• [AIM]:
Copy all the material below, exactly as it stands.

• [DATA EXCERPT]:

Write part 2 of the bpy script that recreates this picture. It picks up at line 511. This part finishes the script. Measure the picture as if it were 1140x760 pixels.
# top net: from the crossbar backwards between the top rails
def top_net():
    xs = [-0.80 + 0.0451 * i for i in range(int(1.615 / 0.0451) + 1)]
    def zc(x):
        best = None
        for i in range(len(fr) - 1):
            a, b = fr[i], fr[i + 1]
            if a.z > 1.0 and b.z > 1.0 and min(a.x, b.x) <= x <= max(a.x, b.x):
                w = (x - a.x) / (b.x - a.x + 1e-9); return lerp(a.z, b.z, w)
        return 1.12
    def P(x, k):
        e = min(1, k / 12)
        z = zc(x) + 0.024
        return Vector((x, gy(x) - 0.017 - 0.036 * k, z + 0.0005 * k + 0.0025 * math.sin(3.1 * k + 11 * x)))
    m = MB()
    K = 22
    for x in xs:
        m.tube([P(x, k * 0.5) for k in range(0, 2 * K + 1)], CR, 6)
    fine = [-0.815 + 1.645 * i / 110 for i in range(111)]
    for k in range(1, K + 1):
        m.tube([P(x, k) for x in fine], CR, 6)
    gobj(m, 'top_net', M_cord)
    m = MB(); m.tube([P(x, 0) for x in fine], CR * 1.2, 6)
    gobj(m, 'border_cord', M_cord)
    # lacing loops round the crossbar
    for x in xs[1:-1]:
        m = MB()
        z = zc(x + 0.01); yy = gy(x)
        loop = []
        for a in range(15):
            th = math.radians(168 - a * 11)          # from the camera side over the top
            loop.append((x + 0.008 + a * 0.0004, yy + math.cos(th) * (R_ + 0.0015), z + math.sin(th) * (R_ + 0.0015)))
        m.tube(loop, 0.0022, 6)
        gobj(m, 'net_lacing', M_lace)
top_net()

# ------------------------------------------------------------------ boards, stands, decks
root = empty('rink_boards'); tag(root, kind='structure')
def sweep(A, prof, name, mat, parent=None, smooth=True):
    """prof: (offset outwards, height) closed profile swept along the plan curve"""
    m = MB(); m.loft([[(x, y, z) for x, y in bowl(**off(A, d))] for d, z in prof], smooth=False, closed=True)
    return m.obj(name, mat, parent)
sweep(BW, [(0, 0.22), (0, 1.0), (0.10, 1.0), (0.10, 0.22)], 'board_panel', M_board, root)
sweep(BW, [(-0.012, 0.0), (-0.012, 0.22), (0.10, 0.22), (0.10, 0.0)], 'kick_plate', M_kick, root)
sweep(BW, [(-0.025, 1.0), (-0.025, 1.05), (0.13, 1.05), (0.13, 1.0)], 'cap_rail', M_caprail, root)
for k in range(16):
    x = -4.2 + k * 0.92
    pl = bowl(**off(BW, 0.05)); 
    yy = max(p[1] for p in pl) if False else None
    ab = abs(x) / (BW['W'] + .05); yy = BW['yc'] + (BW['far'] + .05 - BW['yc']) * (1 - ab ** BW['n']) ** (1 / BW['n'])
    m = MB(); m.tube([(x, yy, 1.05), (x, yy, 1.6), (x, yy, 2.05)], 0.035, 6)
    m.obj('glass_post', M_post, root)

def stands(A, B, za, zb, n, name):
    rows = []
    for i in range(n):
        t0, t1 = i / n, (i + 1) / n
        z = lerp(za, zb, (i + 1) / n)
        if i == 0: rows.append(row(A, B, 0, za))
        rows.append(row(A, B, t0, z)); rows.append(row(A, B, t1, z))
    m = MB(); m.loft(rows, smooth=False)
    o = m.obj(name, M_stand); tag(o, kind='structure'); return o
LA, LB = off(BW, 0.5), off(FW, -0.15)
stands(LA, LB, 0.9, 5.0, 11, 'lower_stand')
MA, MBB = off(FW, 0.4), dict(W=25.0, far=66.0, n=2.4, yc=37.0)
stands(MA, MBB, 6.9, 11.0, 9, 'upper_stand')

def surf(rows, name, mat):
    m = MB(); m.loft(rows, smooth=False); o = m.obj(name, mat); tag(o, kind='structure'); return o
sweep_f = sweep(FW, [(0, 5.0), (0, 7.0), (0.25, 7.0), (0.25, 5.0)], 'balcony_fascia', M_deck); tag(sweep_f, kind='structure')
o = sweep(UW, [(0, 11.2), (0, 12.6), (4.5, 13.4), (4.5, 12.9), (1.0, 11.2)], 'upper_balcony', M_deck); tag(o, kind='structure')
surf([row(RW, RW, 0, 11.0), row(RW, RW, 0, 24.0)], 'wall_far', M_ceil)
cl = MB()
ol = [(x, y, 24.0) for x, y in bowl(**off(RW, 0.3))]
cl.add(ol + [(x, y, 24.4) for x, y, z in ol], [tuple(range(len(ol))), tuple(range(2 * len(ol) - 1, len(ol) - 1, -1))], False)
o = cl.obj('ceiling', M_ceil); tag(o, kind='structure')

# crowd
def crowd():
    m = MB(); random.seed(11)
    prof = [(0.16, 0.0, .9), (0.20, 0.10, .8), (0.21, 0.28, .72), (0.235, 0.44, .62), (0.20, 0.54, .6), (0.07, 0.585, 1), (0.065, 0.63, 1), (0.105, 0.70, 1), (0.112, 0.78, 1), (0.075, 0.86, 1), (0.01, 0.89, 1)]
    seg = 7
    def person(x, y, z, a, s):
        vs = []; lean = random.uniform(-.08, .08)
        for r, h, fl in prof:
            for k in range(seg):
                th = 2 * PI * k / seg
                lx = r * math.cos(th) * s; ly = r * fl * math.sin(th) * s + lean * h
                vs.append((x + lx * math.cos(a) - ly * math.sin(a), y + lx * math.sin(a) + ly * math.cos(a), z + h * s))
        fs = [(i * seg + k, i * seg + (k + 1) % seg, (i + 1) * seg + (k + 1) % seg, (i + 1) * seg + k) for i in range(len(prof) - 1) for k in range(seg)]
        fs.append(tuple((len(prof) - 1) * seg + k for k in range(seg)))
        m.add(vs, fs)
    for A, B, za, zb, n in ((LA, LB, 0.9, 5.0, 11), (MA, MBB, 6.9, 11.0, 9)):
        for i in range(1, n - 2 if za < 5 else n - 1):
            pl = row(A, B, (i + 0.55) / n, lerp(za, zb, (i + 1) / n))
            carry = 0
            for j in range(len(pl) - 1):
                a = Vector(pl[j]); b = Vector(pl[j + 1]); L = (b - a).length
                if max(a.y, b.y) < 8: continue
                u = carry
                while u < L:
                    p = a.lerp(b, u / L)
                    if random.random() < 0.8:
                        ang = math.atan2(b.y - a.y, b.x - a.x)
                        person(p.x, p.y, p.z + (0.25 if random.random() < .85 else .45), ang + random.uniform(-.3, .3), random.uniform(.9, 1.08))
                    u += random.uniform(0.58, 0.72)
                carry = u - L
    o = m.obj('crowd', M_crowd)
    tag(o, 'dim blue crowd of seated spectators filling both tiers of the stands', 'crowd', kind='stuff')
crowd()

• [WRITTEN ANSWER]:
Write part 2 of the bpy script that recreates this picture. It picks up at line 511. This part finishes the script. Measure the picture as if it were 1140x760 pixels.
# top net: from the crossbar backwards between the top rails
def top_net():
    xs = [-0.80 + 0.0451 * i for i in range(int(1.615 / 0.0451) + 1)]
    def zc(x):
        best = None
        for i in range(len(fr) - 1):
            a, b = fr[i], fr[i + 1]
            if a.z > 1.0 and b.z > 1.0 and min(a.x, b.x) <= x <= max(a.x, b.x):
                w = (x - a.x) / (b.x - a.x + 1e-9); return lerp(a.z, b.z, w)
        return 1.12
    def P(x, k):
        e = min(1, k / 12)
        z = zc(x) + 0.024
        return Vector((x, gy(x) - 0.017 - 0.036 * k, z + 0.0005 * k + 0.0025 * math.sin(3.1 * k + 11 * x)))
    m = MB()
    K = 22
    for x in xs:
        m.tube([P(x, k * 0.5) for k in range(0, 2 * K + 1)], CR, 6)
    fine = [-0.815 + 1.645 * i / 110 for i in range(111)]
    for k in range(1, K + 1):
        m.tube([P(x, k) for x in fine], CR, 6)
    gobj(m, 'top_net', M_cord)
    m = MB(); m.tube([P(x, 0) for x in fine], CR * 1.2, 6)
    gobj(m, 'border_cord', M_cord)
    # lacing loops round the crossbar
    for x in xs[1:-1]:
        m = MB()
        z = zc(x + 0.01); yy = gy(x)
        loop = []
        for a in range(15):
            th = math.radians(168 - a * 11)          # from the camera side over the top
            loop.append((x + 0.008 + a * 0.0004, yy + math.cos(th) * (R_ + 0.0015), z + math.sin(th) * (R_ + 0.0015)))
        m.tube(loop, 0.0022, 6)
        gobj(m, 'net_lacing', M_lace)
top_net()

# ------------------------------------------------------------------ boards, stands, decks
root = empty('rink_boards'); tag(root, kind='structure')
def sweep(A, prof, name, mat, parent=None, smooth=True):
    """prof: (offset outwards, height) closed profile swept along the plan curve"""
    m = MB(); m.loft([[(x, y, z) for x, y in bowl(**off(A, d))] for d, z in prof], smooth=False, closed=True)
    return m.obj(name, mat, parent)
sweep(BW, [(0, 0.22), (0, 1.0), (0.10, 1.0), (0.10, 0.22)], 'board_panel', M_board, root)
sweep(BW, [(-0.012, 0.0), (-0.012, 0.22), (0.10, 0.22), (0.10, 0.0)], 'kick_plate', M_kick, root)
sweep(BW, [(-0.025, 1.0), (-0.025, 1.05), (0.13, 1.05), (0.13, 1.0)], 'cap_rail', M_caprail, root)
for k in range(16):
    x = -4.2 + k * 0.92
    pl = bowl(**off(BW, 0.05)); 
    yy = max(p[1] for p in pl) if False else None
    ab = abs(x) / (BW['W'] + .05); yy = BW['yc'] + (BW['far'] + .05 - BW['yc']) * (1 - ab ** BW['n']) ** (1 / BW['n'])
    m = MB(); m.tube([(x, yy, 1.05), (x, yy, 1.6), (x, yy, 2.05)], 0.035, 6)
    m.obj('glass_post', M_post, root)

def stands(A, B, za, zb, n, name):
    rows = []
    for i in range(n):
        t0, t1 = i / n, (i + 1) / n
        z = lerp(za, zb, (i + 1) / n)
        if i == 0: rows.append(row(A, B, 0, za))
        rows.append(row(A, B, t0, z)); rows.append(row(A, B, t1, z))
    m = MB(); m.loft(rows, smooth=False)
    o = m.obj(name, M_stand); tag(o, kind='structure'); return o
LA, LB = off(BW, 0.5), off(FW, -0.15)
stands(LA, LB, 0.9, 5.0, 11, 'lower_stand')
MA, MBB = off(FW, 0.4), dict(W=25.0, far=66.0, n=2.4, yc=37.0)
stands(MA, MBB, 6.9, 11.0, 9, 'upper_stand')

def surf(rows, name, mat):
    m = MB(); m.loft(rows, smooth=False); o = m.obj(name, mat); tag(o, kind='structure'); return o
sweep_f = sweep(FW, [(0, 5.0), (0, 7.0), (0.25, 7.0), (0.25, 5.0)], 'balcony_fascia', M_deck); tag(sweep_f, kind='structure')
o = sweep(UW, [(0, 11.2), (0, 12.6), (4.5, 13.4), (4.5, 12.9), (1.0, 11.2)], 'upper_balcony', M_deck); tag(o, kind='structure')
surf([row(RW, RW, 0, 11.0), row(RW, RW, 0, 24.0)], 'wall_far', M_ceil)
cl = MB()
ol = [(x, y, 24.0) for x, y in bowl(**off(RW, 0.3))]
cl.add(ol + [(x, y, 24.4) for x, y, z in ol], [tuple(range(len(ol))), tuple(range(2 * len(ol) - 1, len(ol) - 1, -1))], False)
o = cl.obj('ceiling', M_ceil); tag(o, kind='structure')

# crowd
def crowd():
    m = MB(); random.seed(11)
    prof = [(0.16, 0.0, .9), (0.20, 0.10, .8), (0.21, 0.28, .72), (0.235, 0.44, .62), (0.20, 0.54, .6), (0.07, 0.585, 1), (0.065, 0.63, 1), (0.105, 0.70, 1), (0.112, 0.78, 1), (0.075, 0.86, 1), (0.01, 0.89, 1)]
    seg = 7
    def person(x, y, z, a, s):
        vs = []; lean = random.uniform(-.08, .08)
        for r, h, fl in prof:
            for k in range(seg):
                th = 2 * PI * k / seg
                lx = r * math.cos(th) * s; ly = r * fl * math.sin(th) * s + lean * h
                vs.append((x + lx * math.cos(a) - ly * math.sin(a), y + lx * math.sin(a) + ly * math.cos(a), z + h * s))
        fs = [(i * seg + k, i * seg + (k + 1) % seg, (i + 1) * seg + (k + 1) % seg, (i + 1) * seg + k) for i in range(len(prof) - 1) for k in range(seg)]
        fs.append(tuple((len(prof) - 1) * seg + k for k in range(seg)))
        m.add(vs, fs)
    for A, B, za, zb, n in ((LA, LB, 0.9, 5.0, 11), (MA, MBB, 6.9, 11.0, 9)):
        for i in range(1, n - 2 if za < 5 else n - 1):
            pl = row(A, B, (i + 0.55) / n, lerp(za, zb, (i + 1) / n))
            carry = 0
            for j in range(len(pl) - 1):
                a = Vector(pl[j]); b = Vector(pl[j + 1]); L = (b - a).length
                if max(a.y, b.y) < 8: continue
                u = carry
                while u < L:
                    p = a.lerp(b, u / L)
                    if random.random() < 0.8:
                        ang = math.atan2(b.y - a.y, b.x - a.x)
                        person(p.x, p.y, p.z + (0.25 if random.random() < .85 else .45), ang + random.uniform(-.3, .3), random.uniform(.9, 1.08))
                    u += random.uniform(0.58, 0.72)
                carry = u - L
    o = m.obj('crowd', M_crowd)
    tag(o, 'dim blue crowd of seated spectators filling both tiers of the stands', 'crowd', kind='stuff')
crowd()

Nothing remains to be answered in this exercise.